Les squatteurs du centre ville. Je n’arrive plus a voir l’action politique profonde. Je ne vois rien que des êtres paumés qui coincent un centre déjà mal aimé. Sales. Criards, inconsistants. Entre les cigarettes, les cafés et les virées familiales, la tristesse suinte de ces tentes loufoques.
On dira une grosse comédie triste. Leur tentes ne soutiennent plus une résistance mais un carnaval contre un gouvernement qui s’entêtera jusqu’au bout. Mais où allons nous aller ?
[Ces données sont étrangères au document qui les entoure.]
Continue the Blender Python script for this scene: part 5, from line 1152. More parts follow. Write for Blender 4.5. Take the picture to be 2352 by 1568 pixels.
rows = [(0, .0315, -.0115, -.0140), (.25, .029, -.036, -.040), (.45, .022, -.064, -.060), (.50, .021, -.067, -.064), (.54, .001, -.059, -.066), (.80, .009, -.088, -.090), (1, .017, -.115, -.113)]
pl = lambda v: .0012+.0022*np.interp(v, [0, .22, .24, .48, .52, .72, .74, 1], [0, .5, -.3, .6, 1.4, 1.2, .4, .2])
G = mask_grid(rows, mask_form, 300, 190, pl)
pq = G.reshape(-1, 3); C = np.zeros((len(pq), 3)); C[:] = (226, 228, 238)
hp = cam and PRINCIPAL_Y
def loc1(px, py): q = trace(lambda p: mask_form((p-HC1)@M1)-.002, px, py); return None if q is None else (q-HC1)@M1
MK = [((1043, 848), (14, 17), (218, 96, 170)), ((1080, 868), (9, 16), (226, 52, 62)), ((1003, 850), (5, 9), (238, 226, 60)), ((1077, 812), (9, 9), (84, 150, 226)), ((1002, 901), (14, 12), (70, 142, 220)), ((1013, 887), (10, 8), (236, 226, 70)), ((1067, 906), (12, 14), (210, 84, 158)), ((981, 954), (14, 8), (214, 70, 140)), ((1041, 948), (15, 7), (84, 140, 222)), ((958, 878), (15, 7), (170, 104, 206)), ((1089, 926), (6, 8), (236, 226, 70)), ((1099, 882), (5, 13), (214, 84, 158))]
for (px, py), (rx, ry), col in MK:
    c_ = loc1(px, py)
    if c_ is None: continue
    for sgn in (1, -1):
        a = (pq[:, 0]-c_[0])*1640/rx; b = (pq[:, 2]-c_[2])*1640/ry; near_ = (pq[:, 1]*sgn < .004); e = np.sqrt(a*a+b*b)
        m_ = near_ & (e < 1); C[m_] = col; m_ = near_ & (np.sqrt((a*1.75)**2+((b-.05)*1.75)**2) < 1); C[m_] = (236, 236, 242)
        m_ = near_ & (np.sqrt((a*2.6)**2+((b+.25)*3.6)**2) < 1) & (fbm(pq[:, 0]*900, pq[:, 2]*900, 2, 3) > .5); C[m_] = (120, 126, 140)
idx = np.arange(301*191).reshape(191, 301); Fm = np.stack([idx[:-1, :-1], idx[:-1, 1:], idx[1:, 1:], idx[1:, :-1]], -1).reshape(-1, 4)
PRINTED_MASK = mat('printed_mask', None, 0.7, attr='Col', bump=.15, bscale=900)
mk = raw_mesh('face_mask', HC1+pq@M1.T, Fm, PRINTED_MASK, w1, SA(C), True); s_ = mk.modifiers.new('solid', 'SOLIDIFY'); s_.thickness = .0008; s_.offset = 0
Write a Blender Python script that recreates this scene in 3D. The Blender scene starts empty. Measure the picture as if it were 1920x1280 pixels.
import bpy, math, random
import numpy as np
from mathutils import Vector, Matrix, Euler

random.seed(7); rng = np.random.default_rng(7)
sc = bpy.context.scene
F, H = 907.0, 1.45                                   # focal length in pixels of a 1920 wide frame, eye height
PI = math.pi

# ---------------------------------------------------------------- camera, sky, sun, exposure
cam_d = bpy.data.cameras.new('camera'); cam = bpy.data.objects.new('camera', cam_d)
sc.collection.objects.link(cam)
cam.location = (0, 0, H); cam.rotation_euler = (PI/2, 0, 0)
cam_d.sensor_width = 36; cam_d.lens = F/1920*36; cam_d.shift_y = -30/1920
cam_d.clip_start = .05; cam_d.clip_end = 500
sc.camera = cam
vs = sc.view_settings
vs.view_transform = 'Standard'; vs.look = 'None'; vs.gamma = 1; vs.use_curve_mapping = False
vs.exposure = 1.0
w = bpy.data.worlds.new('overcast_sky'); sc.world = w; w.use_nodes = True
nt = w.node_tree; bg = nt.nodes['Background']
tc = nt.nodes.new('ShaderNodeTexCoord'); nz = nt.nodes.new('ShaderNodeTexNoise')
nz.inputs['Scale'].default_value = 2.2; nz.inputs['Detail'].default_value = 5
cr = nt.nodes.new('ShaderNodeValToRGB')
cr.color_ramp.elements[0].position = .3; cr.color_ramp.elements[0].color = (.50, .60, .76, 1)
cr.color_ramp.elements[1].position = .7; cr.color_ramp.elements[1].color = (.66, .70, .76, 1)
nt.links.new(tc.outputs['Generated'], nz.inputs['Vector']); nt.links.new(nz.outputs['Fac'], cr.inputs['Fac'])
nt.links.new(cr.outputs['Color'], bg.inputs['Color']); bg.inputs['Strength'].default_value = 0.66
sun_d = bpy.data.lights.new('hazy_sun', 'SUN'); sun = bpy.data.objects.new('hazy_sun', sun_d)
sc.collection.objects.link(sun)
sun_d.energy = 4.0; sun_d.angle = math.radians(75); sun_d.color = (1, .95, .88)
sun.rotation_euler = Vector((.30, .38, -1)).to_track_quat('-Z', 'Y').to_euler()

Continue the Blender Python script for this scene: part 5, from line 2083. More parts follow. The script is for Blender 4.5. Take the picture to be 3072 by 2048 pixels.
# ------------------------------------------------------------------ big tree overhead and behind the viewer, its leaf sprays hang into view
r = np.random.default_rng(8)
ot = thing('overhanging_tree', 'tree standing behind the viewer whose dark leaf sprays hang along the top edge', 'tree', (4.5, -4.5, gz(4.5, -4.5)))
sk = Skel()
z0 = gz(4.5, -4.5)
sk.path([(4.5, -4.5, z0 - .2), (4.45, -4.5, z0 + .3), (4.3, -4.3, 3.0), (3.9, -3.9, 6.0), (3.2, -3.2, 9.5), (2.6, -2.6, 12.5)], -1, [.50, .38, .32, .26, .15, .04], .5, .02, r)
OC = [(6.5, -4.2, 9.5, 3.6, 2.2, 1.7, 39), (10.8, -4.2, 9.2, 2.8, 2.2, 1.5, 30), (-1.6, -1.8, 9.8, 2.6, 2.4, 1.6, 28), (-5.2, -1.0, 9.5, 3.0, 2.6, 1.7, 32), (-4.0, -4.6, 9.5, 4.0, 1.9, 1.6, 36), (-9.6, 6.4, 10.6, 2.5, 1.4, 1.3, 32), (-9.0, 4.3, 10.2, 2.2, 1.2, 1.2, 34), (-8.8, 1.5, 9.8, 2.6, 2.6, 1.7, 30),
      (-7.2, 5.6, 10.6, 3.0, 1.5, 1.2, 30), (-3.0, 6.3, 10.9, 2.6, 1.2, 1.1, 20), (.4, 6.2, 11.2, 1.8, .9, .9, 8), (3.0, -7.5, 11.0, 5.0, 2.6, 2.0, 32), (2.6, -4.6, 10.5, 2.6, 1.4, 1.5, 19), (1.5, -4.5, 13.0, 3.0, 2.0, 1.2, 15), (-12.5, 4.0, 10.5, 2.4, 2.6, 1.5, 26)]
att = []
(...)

Et si on rentrait chacun chez soi et qu’on essaie de donner une chance a ce gouvernement ? Peut être que la résistance se fait aussi autre part qu’en squattant inutilement le centre ville. Peut être se fait-elle dans les entreprises et le militantisme pour une meilleure économie. Je rêve d’un Liban institutionnellement laïque ou la religion est respectée mais personnelle. Ou les fêtes sont respectées et douces. Je rêve d’un Liban ouvert sur le monde et démocratique loin de toute forme de théocratie. Je rêve beaucoup parait-il... et ils ne m'ont pas laissee prendre des photos. qui leur donne le droit d'interdire ou de permettre quelque chose dans un espace public? et tout comme ils squattent democratiquement le centre ville, moi j'ai le droit democratiquement de photographier leur sit in. je ne veux pas vivre dans un pays ou un jeune, sortant a peine de l'adolescence et affichant sur sa casquette "indibat" (discipline) a le droit de me permettre ou de m'interdire dutiliser mon appareil photo au nom d'un idela religio politique.
mais je reve beaucoup parait-il...
I love LIFE. La campagne gouvernementale pour la nouvelle année. Ca sonne bien, ça sonne beau.
Quelques mètres plus tard, une enseigne quelconque d’un magasin de meubles affiche fièrement le mot : vivre.
A la première impression, je n’ai pas pensé aux meubles. Mais au verbe. VIVRE.
Puis une route dans le bleu matin, une autoroute sous la pluie et Ghalayini, la meilleure mankouche la moins chère de Hamra.
J’ai oublié les photos touristiques. En tout cas elles ne peuvent pas m’intéresser. Mon regard se porte sur ce qui m’impressionne et me touche dans mon pays. Un de mes pays. Mes pays sont multiples. Mes identités aussi.
J’ai perdu la rue Gemayzeh. C’était rue populaire et class en même temps ou trônait la gendarmerie en face de l’escalier de l’art. Une artère bordée de vrais immeubles beyrouthins et de petites échoppes commerçantes. Le restaurant le Chef proposait des plats fait maison a bas prix et il faisait bon y manger.
Deux ans plus tard, je ne vis qu’une rue grotesquement maquillée en bars et pubs.
J’ai attrapé une image de l’immeuble de la bank med dans le tunnel qui mène vers Hamra. Familière vision.
Le reste, des drapeaux libanais sur les balcons des maisons pour soutenir un gouvernement qui ne sait plus trop quoi faire, qui fait autant que possible, qui sombre dans les colères mondiales et fait face a une opposition triste et carnavalesque.